Fascinating, isn’t it? Former Prime Ministers usually don’t hold back when commenting on the current political status quo, especially at home here in Oz.
Paul Keating, Bob Hawke, Malcolm Fraser and not as often lately, but even Edward Gough Whitlam has been known to speak his mind. But not the most recent turfed out title holder, Little Johnny Howler.
Howard has been as silent as Marcel Marceau (okay, Howard’s not dead yet, but you get my drift). No comments in the press, not even a political head above the media trenches since he tried to dob in Peter Costello to lead the outcasts aimlessly around the wilderness.
But today we see and hear our very own political outcast acting just like one as he clambered onto the podium at the American Enterprise Institute for a session of glad-handing and back-slapping amongst like-minded conservative dinosaurs. Only difference between Howard and his predecessors being that they’re not backward in coming forward at home. Little Johnny clearly doesn’t have the gumption to say what he feels at home. Only in the company of fellow conservatives, foreign ones at that, where he knows he’ll be preaching to the converted and no opposing voices would be heard. Not unlike shouting into your hand.
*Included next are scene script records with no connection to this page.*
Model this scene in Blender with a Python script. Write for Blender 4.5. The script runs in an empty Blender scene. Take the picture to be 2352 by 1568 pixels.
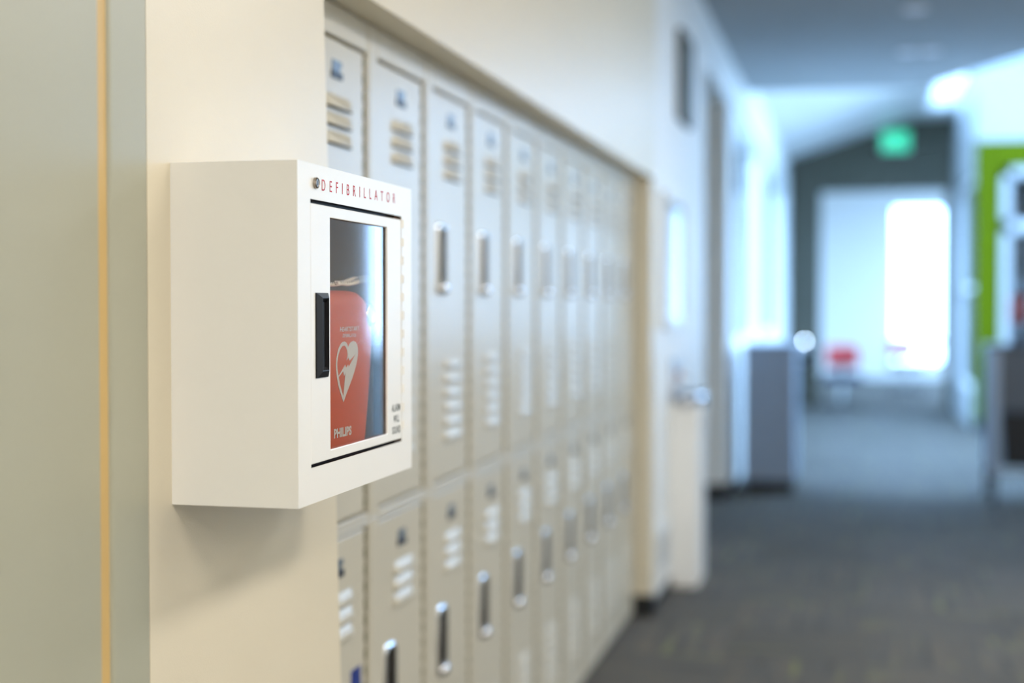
import bpy, bmesh, math, random
from mathutils import Vector, Matrix

random.seed(7)
S = bpy.context.scene
COL = S.collection
PI = math.pi

# ------------------------------------------------------------------ camera
F = 3267.0                      # focal length in pixels of the 2352 x 1568 frame (50 mm lens)
VPX, VPY = 1960.0, 700.0        # where the hallway lines meet
PSI = math.atan((VPX - 1176.0) / F)
PITCH = math.atan((784.0 - VPY) / F)
EYE = 1.262
cam_d = bpy.data.cameras.new('camera')
cam_d.sensor_width = 36.0
cam_d.lens = 36.0 * F / 2352.0
cam_d.clip_start = 0.05
cam_d.clip_end = 400
cam_d.dof.use_dof = True
cam_d.dof.focus_distance = 1.80
cam_d.dof.aperture_fstop = 1.6
cam = bpy.data.objects.new('camera', cam_d)
COL.objects.link(cam)
cam.location = (0, 0, EYE)
cam.rotation_euler = (PI / 2 - PITCH, 0, PSI)
S.camera = cam

# ------------------------------------------------------------------ view, world and daylight
S.view_settings.view_transform = 'Standard'
S.view_settings.look = 'None'
S.view_settings.gamma = 1.0
S.view_settings.use_curve_mapping = False
S.view_settings.exposure = 0.02
w = bpy.data.worlds.new('sky')
S.world = w
w.use_nodes = True
bg = w.node_tree.nodes['Background']
bg.inputs['Color'].default_value = (0.38, 0.63, 1.0, 1)
bg.inputs['Strength'].default_value = 15.0
S.cycles.max_bounces = 7
S.cycles.diffuse_bounces = 4
S.cycles.glossy_bounces = 3
S.cycles.adaptive_threshold = 0.10
S.cycles.sample_clamp_indirect = 8.0


def area(name, loc, rot, sx, sy, power=0.0, col=(1, 1, 1), portal=False):
    d = bpy.data.lights.new(name, 'AREA')
    d.shape = 'RECTANGLE'
    d.size, d.size_y = sx, sy
    d.energy = power
    d.color = col
    if portal:
        d.cycles.is_portal = True
    o = bpy.data.objects.new(name, d)
    o.location = loc
    o.rotation_euler = rot
    COL.objects.link(o)
    return o


# sampling portals sit in the window openings: they guide the sky's own light and add none
area('window_light', (2.32, 12.4, 2.1), (0, PI / 2, 0), 2.4, 4.8, portal=True)
area('window_light', (-0.93, 13.35, 1.80), (0, -PI / 2, 0), 1.7, 7.6, portal=True)
area('window_light', (1.05, 25.2, 1.6), (-PI / 2, 0, 0), 0.9, 2.7, portal=True)
area('window_light', (1.44, 14.3, 3.66), (0, 0, 0), 1.3, 5.8, portal=True)
area('window_light', (3.05, 22.4, 1.75), (0, PI / 2, 0), 2.1, 5.6, portal=True)
area('window_light', (1.30, 16.5, 1.5), (0, PI / 2, 0), 2.3, 2.5, portal=True)


# ------------------------------------------------------------------ materials
def mat(name, col, rough=0.5, metal=0.0, spec=0.5, bump=0.0, bscale=200.0, vary=0.0, vscale=6.0, emit=None, estr=0.0, coat=0.0):
    m = bpy.data.materials.new(name)
    m.use_nodes = True
    nt = m.node_tree
    p = nt.nodes['Principled BSDF']
    p.inputs['Base Color'].default_value = (*col, 1)
    p.inputs['Roughness'].default_value = rough
    p.inputs['Metallic'].default_value = metal
    p.inputs['Specular IOR Level'].default_value = spec
    if coat:
        p.inputs['Coat Weight'].default_value = coat
        p.inputs['Coat Roughness'].default_value = 0.08
    tc = nt.nodes.new('ShaderNodeTexCoord')
    if bump:
        n = nt.nodes.new('ShaderNodeTexNoise')
        n.inputs['Scale'].default_value = bscale
        n.inputs['Detail'].default_value = 3
        b = nt.nodes.new('ShaderNodeBump')
        b.inputs['Strength'].default_value = bump
        b.inputs['Distance'].default_value = 0.002
        nt.links.new(tc.outputs['Object'], n.inputs['Vector'])
        nt.links.new(n.outputs['Fac'], b.inputs['Height'])
        nt.links.new(b.outputs['Normal'], p.inputs['Normal'])
    if vary:
        n = nt.nodes.new('ShaderNodeTexNoise')
        n.inputs['Scale'].default_value = vscale
        n.inputs['Detail'].default_value = 4
        r = nt.nodes.new('ShaderNodeMapRange')
        r.inputs['To Min'].default_value = 1 - vary
        r.inputs['To Max'].default_value = 1 + vary
        mx = nt.nodes.new('ShaderNodeVectorMath')
        mx.operation = 'SCALE'
        mx.inputs[0].default_value = col
        nt.links.new(tc.outputs['Object'], n.inputs['Vector'])
        nt.links.new(n.outputs['Fac'], r.inputs['Value'])
        nt.links.new(r.outputs['Result'], mx.inputs['Scale'])
        nt.links.new(mx.outputs['Vector'], p.inputs['Base Color'])
    if emit:
        p.inputs['Emission Color'].default_value = (*emit, 1)
        p.inputs['Emission Strength'].default_value = estr
    return m


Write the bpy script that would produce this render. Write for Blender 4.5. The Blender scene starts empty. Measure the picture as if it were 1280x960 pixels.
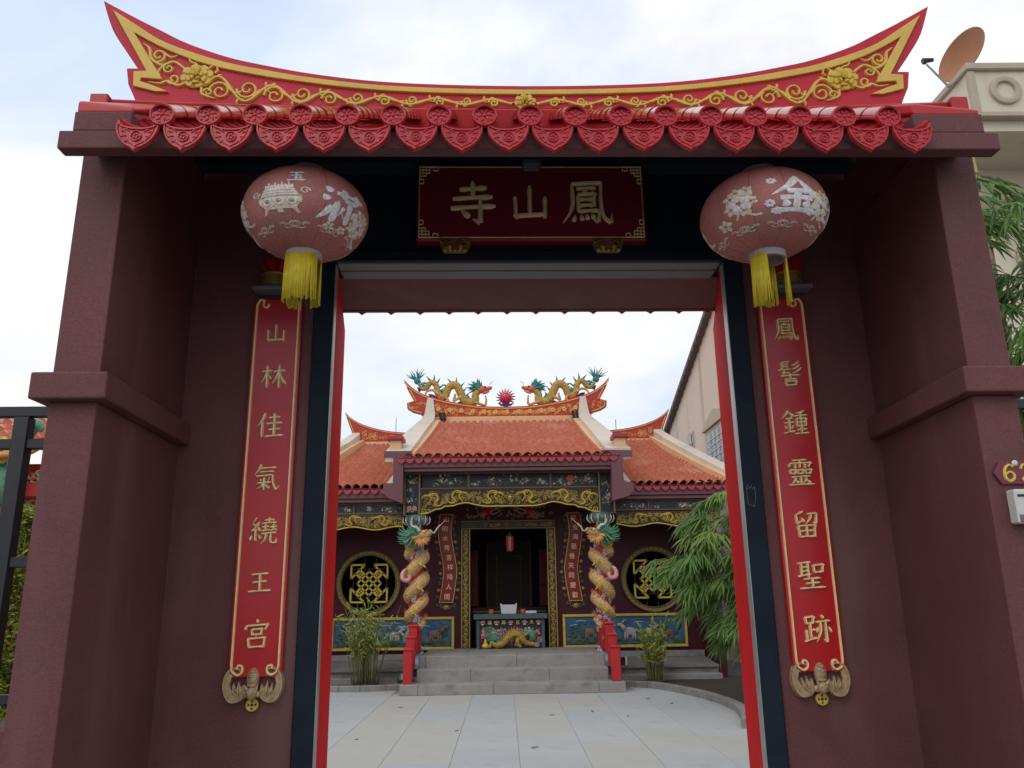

Personally, I think it’s disappointing that Howard has chosen to break his silence and rail against the government which defeated him, in a foreign country and before an organisation which is responsible in many ways for leading America into her current malaise. That said, it is a mark of the man that he holds fast to out-dated, cold war ethics and moralistic standpoints. John Howard’s beliefs formed in the 1960’s and `70’s. He refused to look beyond those views and grow with the times. This is what ultimately brought him down. That he refuses to acknowledge that fact is proof positive of why the Australian people did the right thing, and cast him out.